Długi na 109 metrów i wysoki na 50 metrów, stojący na stępce w doku, robi potężne wrażenie. Rzadko można zobaczyć Dar Młodzieży w pełnej okazałości. Jeszcze rzadziej można stanąć pod wielką śrubą albo dotknąć stępki. Stoczniowcy z gdyńskiej stoczni NAUTA postawili Dar na „suchym lądzie”, by zrobić dokładny przegląd żaglowca, oczyścić z porostów i rdzy, a następnie pomalować specjalną antykorozyjną i antyporostową farbą. Wszystko po to, by smukły kadłub Białej Fregaty ciął fale jak żyletka. Sprawdzono m.in. jeden z silników głównych, śrubę, wał, płetwę sterową, łańcuchy i kotwice. A ponieważ to żaglowiec – stoczniowcy i załoga sprawdzili także reje i maszty.

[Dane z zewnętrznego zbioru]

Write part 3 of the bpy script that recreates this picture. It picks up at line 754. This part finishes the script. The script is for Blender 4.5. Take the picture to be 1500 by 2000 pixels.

Żaglowiec szykowany jest do długiego, przygotowywanego wspólnie przez Akademię Morską w Gdyni, Ministerstwo Gospodarki Morskiej i Żeglugi Śródlądowej oraz Salezjański Wolontariat Misyjny, wokółziemskiego Rejsu Niepodległości.
Rejs rozpocznie się 20 maja w Gdyni. Wśród wielu państw i wielu portów niewątpliwie gigantyczne emocje wzbudza Panama. Biała Fregata przybędzie tam 22 stycznia 2019 roku na Światowe Dni Młodzieży. Wśród cichych marzeń jest nadzieja, że na pokład Daru Młodzieży wejdzie papież Franciszek. To niewątpliwie byłoby wydarzenie, które przeszłoby do historii. Na pewno każdy uczestnik rejsu będzie miał możliwość uczestnictwa w spotkaniu z Ojcem Świętym.